Boaters sometimes forget that fueling their vessel can be a bit of a challenge. To begin with, boats often have larger fuel tanks. Dock gas nozzles tend to pump fuel at a faster rate than those at automobile service stations. Plus, gasoline fumes are extremely volatile. Most fires and explosions on boats happen during or immediately after fueling, so take as much care as possible when you’re at the pump.

Also, be sure to keep the marine environment clean by making sure fuel goes only in your tank and not in the water. Without precautions, fuel can drip off the nozzle, back-splash out of the tank, or discharge from the vent due to over-filling or expansion. All these small, dispersed sources can add up to a big pollution problem that threatens the enjoyment of recreational boating for everyone.

It takes only a small amount of a spilled petroleum product to cause a film or sheen over a large area of water. And even after the sheen is gone, the persistence of fuel in the water continues to threaten the marine environment. It can kill fish and other aquatic life and cause long-term damage to the natural habitat.

If you do experience a spill, regardless of the amount, be sure to report it to the U.S. Coast Guard National Response Center. It’s important to perform a quick clean up — and it’s the law. To report spills, call (800-424-8802) or (202-267-2675). The Center is staffed 25 hours a day, 7 days a week.

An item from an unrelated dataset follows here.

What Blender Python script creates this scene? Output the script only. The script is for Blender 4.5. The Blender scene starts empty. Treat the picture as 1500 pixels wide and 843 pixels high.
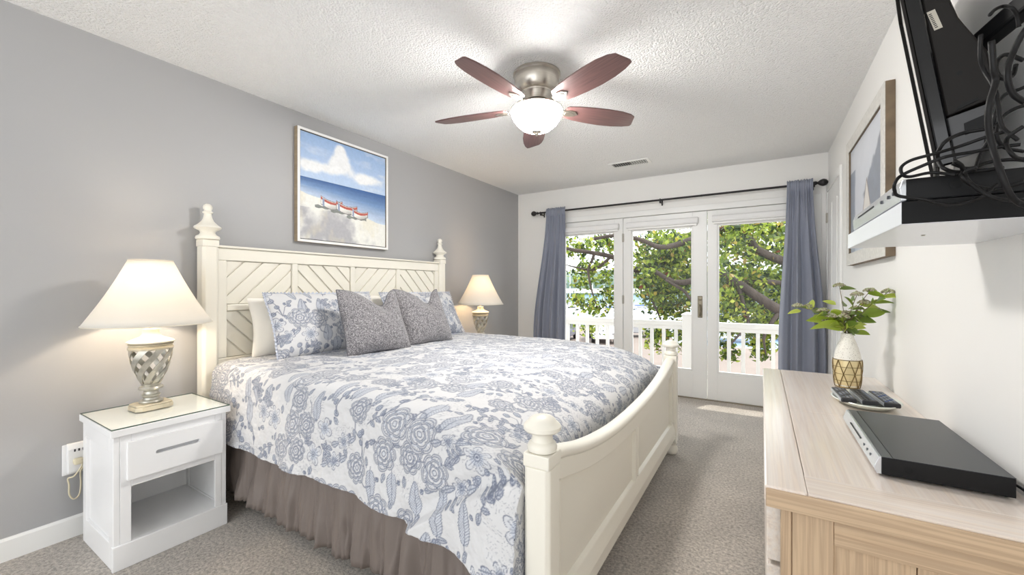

A 25’ response boat crew from Coast Guard Station Yaquina Bay moored to the fuel docks next to a vessel that caught fire while fueling in Newport, Oregon. Newport Fire Department was first on-scene and was able to contain the fire. Photo courtesy USCG.

Safe Fueling Tips:

As is often the case with boating, a considered approach can avoid fires and keep you out of trouble. Follow these rules to avoid spillage and accidents when fueling your vessel:

  • If you are filling jerry cans or portable fuel tanks, take them out of the boat and refuel them onshore. This is safer as it will stop dangerous fumes from building up on your deck and around your boat.
  • Before fueling inboard tanks, close all hatches and other openings to prevent fumes from getting into interior spaces of the boat.
  • To avoid air locks and sudden spills, be sure your boat is level when refueling. Put passengers ashore or level your trailer if refueling at a service station.
  • Be sure you have a fire extinguisher within reach when filling up. Extinguish cigarettes and any other smoking materials or flame. Turn off engines, all electrical equipment, including radios, stoves, and other appliances. And never use a cell phone when fueling. Static electricity can create a spark. Turn cell phones completely off.
  • Do not rely on hands-free or automatic shut-off features. Attend the nozzle at all times, and never fill your fuel tank to the top. Fuel will expand as it warms up, especially in warm weather, so be sure to allow room in your tanks for this expansion to avoid leaking fuel into the water.
  • If you have a metal fuel tank, maintain nozzle contact with the fill pipe to prevent static spark and spills. Hold an absorbent sheet under the nozzle to catch any drips, and be sure to wipe up any spillage that should occur. After fueling, be sure to secure the filler cap to prevent fuel from leaking or water from entering the tank.
  • Before starting the engine on an inboard or I/O engine, run the blower for at least 4 minutes and check the bilge for any fuel vapors. Open all ports, hatches, and doors to ventilate. Do the “sniff” test. Make sure there is no gasoline odor anywhere on the boat. If there is, don’t start the engine. Instead, continue ventilating and checking for possible leaks.